Research On Thermo-Hydro-Mechanical Coupling Model For Oil Shale In-situ Exploitaition And Hydraulic Fracturing

Oil shale is the unconventional resource which has huge reserves, and it is also the main substitution for oil. Although the technology of ground carbonization is developed well nowadays, it has serious pollution with lots of waste solid and occupied large area of fertile farmland. Hence, it is necessary to develop the underground technology of carbonization. This dissertation studies the in-situ technology of oil shale and the technics of hydraulic fracturing for oil shale aiming at low permeability of oil shale.First of all, it has the experiments on basic property of oil shale, extrapolating the mechanical damage variable and the chemical damage variable. Basing on traditional hypothesis of equivalent strain and uniaxial compressive curve of stress-strain for oil shale, establishes mechanical damage variable.
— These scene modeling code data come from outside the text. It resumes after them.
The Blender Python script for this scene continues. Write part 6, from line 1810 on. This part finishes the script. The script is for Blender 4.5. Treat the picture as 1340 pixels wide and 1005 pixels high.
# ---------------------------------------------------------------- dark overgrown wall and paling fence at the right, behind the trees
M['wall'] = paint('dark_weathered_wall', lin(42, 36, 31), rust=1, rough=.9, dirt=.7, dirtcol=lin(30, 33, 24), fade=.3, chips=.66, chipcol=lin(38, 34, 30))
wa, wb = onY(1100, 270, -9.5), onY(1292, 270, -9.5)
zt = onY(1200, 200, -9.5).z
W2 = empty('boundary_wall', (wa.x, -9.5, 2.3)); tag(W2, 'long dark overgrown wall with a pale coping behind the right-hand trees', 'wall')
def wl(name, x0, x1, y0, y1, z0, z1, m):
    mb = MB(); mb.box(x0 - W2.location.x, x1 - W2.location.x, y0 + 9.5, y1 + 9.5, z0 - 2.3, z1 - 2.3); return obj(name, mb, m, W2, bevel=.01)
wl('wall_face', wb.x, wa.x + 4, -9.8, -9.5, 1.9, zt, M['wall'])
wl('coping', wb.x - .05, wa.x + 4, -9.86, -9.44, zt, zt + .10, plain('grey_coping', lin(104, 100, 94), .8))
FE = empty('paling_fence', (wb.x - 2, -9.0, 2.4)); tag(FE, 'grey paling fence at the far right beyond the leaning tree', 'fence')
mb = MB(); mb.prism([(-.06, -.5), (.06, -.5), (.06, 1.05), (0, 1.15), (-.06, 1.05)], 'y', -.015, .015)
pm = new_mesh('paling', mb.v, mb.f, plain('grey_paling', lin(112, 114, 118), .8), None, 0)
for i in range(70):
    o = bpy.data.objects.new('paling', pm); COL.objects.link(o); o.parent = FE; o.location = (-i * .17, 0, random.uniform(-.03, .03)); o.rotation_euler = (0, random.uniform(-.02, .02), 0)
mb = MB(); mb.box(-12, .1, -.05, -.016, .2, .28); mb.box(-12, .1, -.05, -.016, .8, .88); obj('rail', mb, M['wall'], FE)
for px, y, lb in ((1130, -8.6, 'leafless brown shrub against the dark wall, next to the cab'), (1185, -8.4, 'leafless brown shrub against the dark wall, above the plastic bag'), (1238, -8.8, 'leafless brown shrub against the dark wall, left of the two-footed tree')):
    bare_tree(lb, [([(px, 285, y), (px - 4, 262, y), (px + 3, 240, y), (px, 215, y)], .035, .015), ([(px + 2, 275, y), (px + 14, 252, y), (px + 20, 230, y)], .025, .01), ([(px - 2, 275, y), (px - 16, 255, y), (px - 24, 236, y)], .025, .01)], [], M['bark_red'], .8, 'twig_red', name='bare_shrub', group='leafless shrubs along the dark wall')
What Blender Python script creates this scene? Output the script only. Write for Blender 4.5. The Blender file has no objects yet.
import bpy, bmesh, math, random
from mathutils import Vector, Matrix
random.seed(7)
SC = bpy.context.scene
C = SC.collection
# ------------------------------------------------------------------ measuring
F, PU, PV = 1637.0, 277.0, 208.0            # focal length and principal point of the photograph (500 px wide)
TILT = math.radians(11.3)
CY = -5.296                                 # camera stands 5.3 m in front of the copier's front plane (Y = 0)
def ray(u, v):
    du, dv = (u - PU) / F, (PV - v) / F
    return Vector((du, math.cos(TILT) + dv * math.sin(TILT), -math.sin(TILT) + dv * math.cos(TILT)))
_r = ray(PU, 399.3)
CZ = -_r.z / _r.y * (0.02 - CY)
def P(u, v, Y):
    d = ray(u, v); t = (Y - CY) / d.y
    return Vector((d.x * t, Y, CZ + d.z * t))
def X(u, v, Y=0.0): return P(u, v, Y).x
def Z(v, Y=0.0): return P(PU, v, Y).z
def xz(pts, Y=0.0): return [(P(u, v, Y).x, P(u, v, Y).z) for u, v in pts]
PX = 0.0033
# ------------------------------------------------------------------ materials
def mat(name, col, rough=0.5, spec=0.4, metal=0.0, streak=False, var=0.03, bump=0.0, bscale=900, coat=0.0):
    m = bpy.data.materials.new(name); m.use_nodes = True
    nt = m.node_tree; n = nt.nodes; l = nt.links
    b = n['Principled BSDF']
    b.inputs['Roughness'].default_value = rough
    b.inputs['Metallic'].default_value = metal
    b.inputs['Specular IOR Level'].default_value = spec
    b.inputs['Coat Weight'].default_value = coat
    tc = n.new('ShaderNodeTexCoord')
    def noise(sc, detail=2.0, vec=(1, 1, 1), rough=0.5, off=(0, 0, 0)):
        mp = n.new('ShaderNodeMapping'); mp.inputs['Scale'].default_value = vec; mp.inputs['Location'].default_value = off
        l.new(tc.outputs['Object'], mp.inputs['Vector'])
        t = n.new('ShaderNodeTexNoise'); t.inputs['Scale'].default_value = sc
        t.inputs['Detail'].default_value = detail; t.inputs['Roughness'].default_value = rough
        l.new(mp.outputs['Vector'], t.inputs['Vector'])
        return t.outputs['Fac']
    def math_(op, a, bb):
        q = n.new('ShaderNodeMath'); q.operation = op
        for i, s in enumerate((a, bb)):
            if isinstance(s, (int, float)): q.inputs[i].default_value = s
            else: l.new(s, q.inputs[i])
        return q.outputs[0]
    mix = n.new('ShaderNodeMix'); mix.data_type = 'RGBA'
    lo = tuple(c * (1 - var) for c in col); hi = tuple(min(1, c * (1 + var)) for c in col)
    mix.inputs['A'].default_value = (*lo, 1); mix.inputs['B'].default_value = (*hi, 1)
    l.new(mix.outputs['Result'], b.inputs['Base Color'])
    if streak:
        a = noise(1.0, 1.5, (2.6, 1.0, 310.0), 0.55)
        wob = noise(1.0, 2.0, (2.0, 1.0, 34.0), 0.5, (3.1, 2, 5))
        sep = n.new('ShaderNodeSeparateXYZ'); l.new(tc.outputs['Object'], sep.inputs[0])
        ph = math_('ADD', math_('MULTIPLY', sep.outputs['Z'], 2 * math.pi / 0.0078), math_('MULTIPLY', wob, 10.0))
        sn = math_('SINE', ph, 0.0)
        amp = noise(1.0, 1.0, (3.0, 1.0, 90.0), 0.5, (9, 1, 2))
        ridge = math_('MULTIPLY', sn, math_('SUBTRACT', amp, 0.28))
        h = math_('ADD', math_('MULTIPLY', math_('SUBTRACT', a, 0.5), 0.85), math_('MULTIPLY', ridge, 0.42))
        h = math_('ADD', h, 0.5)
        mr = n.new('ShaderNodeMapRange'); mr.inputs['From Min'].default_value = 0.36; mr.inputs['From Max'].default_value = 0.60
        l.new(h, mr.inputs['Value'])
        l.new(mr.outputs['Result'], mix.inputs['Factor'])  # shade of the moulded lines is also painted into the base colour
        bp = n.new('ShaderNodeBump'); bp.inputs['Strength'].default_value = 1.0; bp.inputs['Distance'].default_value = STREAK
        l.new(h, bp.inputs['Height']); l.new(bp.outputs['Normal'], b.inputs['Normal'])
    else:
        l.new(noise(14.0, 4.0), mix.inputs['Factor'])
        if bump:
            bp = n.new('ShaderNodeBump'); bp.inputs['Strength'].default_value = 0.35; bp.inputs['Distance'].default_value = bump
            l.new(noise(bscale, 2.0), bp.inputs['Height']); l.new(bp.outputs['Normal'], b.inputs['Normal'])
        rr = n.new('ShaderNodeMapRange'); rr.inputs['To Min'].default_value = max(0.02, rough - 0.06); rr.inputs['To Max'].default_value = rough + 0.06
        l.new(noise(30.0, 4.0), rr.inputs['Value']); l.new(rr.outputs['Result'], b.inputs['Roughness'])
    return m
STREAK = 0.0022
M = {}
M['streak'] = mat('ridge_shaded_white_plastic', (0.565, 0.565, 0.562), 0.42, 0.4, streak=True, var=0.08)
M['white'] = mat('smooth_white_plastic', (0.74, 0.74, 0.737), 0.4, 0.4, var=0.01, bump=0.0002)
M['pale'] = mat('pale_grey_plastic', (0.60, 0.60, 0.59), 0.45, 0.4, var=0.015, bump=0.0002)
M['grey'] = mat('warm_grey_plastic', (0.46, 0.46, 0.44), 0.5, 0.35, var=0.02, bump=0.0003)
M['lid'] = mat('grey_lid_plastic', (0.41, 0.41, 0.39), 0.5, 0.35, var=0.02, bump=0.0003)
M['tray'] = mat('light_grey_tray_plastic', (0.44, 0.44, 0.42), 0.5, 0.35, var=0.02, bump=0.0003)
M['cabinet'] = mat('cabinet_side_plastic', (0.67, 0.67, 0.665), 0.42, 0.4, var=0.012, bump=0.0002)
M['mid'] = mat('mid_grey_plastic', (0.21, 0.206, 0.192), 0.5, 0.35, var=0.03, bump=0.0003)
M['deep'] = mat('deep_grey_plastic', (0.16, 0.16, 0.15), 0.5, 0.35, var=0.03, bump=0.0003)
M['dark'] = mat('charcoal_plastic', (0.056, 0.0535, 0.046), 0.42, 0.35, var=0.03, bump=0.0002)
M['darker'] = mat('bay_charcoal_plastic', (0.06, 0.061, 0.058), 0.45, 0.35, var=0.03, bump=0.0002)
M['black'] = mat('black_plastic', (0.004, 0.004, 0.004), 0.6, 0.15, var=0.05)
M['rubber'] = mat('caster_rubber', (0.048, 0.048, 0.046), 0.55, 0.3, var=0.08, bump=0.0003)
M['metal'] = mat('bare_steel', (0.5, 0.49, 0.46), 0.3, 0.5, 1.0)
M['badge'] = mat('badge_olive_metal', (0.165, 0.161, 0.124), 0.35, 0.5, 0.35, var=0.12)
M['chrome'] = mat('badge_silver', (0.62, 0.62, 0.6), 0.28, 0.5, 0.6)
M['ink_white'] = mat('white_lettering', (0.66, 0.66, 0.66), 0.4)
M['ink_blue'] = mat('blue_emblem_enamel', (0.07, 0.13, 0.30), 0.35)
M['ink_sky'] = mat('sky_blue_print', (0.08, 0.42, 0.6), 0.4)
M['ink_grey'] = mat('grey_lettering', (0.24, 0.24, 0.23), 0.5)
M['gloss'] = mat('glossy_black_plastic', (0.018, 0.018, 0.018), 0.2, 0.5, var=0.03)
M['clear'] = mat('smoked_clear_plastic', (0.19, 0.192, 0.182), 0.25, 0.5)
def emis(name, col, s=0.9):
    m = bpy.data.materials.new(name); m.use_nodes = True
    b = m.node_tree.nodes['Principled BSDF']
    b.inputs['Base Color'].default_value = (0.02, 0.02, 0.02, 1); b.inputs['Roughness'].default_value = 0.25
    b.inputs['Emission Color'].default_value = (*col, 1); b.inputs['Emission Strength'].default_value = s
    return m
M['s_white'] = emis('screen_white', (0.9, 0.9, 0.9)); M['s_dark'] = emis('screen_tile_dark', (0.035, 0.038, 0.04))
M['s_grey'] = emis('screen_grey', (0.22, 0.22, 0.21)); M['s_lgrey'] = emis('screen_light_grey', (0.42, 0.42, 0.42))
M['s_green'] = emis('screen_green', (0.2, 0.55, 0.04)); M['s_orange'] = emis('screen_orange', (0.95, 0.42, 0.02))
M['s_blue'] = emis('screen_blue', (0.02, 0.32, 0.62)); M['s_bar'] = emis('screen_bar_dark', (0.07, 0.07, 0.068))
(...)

In the same way, according to pyrolysis experiments of oil shale, chemical damage variable can be defined.Second of all, it builds the multi-field mathematical model of oil shale considering damage variables, and simulates the in-situ carbonization. The mathematical models take the thermal-plastic damage, convection and phase change of kerogen, as well as the parameters in equations are the function of temperature into consideration. From the simulation, it gets: after 2 years, investments are more than interests from oil exploitation.Third of all, using weibull distribution function evaluates parameters for coefficient of thermal expansion, thermal conductivity, specific heat, modulus of elasticity, tensile and compressive strength etc. From the simulation of thermal fracture, it has: temperature field, stress field and deformation field are changed randomly, and the rules of thermal fracture in simulation are the same as the results of experiment in laboratory.Last but not least, it simulates the process of hydraulic fracturing by COHESIVE ELEMENT and SUBROUTINE in ABAQUS. It concludes: S11 mainly distributes the place of borehole and it has great influence on bedrock, while S22 and S33 have little impacts. In addition, leak-off volume rises, but rate reduces. All above results can guide in-situ carbonization of oil shale. Fracturing of rock can create the pass for pore fluid, and the in-situ exploitation of oil shale is win-win technology which can develop economy and also can protect environments.